• Given exercise:
The material below has pictures in it. Set down only the lines from the line containing "What Blender Python" through the line containing "from mathutils import Matrix, Vector, noise", word for word, and leave the pictures behind.

• Working data:
....
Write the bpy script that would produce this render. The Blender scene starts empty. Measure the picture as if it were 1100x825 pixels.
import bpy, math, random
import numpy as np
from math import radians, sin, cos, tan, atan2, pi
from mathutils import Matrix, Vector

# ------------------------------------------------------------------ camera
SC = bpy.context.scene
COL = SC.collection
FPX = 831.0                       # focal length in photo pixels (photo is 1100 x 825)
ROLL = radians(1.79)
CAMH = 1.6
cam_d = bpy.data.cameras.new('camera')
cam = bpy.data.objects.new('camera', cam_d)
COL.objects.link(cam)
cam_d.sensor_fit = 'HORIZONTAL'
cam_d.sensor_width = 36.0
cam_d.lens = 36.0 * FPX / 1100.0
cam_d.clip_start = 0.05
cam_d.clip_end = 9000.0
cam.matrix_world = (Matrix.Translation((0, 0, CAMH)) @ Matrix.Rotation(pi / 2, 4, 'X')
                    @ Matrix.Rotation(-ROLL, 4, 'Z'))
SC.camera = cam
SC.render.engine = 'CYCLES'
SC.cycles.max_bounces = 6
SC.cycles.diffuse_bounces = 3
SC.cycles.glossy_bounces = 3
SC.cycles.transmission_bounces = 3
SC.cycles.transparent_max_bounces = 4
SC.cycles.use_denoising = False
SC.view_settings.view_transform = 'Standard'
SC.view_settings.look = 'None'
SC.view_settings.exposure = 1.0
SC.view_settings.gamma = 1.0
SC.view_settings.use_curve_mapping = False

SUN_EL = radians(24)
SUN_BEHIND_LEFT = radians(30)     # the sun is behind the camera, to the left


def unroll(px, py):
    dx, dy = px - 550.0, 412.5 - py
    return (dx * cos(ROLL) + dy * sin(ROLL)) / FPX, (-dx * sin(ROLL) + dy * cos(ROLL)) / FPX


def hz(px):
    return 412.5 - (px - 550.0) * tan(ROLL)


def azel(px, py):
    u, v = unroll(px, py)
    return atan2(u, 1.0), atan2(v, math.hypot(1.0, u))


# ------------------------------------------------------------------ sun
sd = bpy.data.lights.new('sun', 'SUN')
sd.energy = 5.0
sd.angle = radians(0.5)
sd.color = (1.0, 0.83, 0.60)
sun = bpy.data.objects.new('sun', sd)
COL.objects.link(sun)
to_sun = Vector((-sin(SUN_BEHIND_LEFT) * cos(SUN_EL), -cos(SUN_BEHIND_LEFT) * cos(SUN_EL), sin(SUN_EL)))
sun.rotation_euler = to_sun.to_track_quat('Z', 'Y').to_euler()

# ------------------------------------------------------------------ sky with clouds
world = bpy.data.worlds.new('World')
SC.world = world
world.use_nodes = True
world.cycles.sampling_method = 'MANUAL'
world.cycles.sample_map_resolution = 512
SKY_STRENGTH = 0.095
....
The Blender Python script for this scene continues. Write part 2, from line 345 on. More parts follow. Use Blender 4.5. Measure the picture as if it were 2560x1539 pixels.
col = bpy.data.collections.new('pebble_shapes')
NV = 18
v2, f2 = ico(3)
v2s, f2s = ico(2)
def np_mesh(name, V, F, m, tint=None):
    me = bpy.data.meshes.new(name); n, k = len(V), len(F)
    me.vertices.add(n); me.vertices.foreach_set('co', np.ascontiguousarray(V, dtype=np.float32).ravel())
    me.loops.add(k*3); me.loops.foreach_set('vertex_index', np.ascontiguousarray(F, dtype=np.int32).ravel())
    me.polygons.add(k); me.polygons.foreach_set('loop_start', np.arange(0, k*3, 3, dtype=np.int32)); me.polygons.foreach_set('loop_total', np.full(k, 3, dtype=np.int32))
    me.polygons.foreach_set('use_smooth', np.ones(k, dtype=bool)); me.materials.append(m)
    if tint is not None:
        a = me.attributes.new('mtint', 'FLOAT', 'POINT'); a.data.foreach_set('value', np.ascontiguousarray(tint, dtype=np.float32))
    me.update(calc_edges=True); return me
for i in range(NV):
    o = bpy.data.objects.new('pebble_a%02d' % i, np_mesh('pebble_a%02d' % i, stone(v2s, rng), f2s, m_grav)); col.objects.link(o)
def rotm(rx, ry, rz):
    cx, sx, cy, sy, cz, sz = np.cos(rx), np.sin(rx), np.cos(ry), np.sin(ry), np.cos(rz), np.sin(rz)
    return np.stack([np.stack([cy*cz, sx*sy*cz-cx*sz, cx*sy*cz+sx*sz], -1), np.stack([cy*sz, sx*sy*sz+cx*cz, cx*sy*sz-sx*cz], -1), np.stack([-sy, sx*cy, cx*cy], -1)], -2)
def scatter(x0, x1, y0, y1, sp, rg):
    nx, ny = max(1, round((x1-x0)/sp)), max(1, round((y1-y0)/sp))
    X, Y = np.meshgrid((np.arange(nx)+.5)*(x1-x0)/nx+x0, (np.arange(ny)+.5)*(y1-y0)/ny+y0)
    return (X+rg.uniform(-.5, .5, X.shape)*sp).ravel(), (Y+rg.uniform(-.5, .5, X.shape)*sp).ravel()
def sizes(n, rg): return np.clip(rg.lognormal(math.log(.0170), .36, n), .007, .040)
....
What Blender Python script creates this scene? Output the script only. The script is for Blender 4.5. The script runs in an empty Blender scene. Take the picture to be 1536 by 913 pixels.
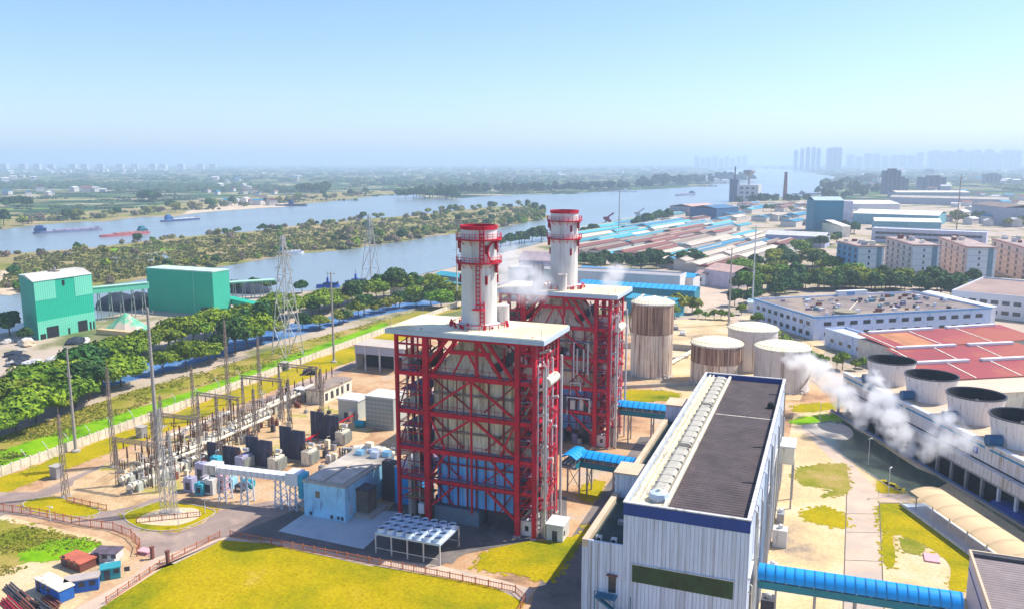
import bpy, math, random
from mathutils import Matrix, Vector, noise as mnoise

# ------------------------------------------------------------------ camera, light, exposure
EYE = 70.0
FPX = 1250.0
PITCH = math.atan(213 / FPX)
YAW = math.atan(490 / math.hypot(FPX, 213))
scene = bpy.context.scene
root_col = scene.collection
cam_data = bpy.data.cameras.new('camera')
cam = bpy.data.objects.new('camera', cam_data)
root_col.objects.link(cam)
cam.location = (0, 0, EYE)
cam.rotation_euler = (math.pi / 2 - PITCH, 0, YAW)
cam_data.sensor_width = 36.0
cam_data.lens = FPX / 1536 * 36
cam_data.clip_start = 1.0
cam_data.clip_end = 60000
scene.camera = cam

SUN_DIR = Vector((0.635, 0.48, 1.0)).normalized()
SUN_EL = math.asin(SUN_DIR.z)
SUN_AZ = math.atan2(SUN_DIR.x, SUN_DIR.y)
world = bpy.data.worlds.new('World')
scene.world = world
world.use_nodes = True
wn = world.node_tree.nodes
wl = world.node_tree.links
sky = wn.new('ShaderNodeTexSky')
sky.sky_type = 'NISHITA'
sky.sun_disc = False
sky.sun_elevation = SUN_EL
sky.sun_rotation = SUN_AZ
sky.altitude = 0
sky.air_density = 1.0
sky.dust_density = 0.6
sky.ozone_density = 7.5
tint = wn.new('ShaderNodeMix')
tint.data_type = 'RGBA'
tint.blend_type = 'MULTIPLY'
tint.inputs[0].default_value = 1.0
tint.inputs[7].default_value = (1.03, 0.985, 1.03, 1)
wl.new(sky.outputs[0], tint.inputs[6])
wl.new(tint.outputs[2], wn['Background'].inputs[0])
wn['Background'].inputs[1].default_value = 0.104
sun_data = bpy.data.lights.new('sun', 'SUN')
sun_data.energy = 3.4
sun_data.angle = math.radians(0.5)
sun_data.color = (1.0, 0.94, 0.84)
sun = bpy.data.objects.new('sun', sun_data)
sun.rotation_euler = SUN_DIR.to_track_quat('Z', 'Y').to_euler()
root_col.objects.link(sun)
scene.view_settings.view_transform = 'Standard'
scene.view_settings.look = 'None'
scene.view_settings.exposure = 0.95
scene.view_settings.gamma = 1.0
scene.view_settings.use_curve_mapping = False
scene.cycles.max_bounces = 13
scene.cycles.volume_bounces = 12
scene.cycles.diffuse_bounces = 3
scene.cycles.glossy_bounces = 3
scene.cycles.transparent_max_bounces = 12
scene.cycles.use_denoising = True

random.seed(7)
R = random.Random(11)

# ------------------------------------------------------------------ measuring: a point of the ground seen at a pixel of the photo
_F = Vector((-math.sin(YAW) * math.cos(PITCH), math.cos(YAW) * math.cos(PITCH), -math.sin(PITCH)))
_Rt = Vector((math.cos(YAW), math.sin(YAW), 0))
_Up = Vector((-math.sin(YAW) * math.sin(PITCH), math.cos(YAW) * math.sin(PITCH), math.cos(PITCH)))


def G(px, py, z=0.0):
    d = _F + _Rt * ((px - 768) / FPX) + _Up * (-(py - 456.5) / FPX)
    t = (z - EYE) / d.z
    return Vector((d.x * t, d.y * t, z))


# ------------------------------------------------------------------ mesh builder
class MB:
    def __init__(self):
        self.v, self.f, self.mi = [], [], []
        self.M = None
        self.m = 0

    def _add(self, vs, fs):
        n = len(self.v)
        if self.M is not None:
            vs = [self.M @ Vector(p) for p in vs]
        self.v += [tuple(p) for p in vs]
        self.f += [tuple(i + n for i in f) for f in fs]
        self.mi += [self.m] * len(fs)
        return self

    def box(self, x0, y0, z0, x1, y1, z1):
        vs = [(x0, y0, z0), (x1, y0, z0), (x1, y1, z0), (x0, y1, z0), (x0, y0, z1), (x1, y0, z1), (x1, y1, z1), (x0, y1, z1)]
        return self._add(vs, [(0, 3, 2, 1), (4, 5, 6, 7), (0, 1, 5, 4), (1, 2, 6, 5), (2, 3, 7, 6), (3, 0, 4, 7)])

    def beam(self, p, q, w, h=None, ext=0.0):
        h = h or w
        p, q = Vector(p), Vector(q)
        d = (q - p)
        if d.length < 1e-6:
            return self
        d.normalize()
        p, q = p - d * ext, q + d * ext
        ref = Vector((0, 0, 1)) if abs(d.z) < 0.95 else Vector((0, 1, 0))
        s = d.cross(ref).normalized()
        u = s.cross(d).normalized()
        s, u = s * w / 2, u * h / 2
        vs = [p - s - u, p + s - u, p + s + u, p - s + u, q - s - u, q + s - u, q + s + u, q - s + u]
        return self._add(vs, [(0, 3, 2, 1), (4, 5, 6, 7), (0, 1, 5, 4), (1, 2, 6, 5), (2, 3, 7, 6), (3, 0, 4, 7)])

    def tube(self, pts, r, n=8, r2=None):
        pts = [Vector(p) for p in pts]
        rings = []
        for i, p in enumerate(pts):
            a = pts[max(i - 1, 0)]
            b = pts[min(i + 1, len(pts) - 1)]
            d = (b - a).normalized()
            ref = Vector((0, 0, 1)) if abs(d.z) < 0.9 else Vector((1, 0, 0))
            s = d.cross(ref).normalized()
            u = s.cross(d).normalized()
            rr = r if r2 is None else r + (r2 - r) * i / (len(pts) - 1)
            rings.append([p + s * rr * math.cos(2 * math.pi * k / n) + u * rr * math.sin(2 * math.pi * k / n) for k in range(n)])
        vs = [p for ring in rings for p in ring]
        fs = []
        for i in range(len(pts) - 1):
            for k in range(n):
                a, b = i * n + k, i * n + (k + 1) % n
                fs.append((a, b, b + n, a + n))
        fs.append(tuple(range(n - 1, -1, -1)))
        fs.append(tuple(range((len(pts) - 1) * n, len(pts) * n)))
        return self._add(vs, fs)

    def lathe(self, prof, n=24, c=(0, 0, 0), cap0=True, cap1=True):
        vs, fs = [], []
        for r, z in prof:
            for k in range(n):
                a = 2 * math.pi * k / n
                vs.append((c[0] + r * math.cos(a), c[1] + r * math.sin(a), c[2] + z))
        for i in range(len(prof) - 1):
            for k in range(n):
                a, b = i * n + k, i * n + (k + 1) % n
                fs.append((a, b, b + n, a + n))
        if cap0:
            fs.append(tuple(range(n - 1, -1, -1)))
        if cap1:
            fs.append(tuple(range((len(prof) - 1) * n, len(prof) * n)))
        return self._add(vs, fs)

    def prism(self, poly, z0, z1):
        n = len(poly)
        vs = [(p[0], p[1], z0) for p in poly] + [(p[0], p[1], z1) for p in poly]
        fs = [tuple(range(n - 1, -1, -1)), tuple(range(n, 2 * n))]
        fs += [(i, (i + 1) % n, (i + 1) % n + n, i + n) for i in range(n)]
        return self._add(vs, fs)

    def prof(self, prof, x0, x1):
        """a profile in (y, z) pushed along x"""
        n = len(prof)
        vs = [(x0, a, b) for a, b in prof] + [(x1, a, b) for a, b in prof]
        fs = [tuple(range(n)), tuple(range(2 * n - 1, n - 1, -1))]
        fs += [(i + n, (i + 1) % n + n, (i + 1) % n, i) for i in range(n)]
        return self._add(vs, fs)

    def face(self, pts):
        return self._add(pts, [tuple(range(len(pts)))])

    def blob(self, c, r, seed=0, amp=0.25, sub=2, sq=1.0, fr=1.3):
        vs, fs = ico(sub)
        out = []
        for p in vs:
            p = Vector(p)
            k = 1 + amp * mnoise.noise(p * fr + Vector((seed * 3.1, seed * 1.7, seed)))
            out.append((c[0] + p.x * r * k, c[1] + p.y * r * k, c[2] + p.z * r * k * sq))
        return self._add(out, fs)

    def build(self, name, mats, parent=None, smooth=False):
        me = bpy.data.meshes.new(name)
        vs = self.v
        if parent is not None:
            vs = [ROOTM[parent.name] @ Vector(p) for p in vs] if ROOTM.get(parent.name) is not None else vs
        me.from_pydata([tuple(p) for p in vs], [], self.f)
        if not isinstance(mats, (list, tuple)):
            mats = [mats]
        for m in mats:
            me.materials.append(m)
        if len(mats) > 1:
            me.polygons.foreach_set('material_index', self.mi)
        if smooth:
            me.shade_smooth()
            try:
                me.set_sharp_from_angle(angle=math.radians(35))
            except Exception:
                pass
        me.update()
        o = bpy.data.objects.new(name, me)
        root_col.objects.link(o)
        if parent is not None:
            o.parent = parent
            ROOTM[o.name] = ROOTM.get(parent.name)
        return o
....
• Correct response:
What Blender Python script creates this scene? Output the script only. The script is for Blender 4.5. The script runs in an empty Blender scene. Take the picture to be 1536 by 913 pixels.
import bpy, math, random
from mathutils import Matrix, Vector, noise as mnoise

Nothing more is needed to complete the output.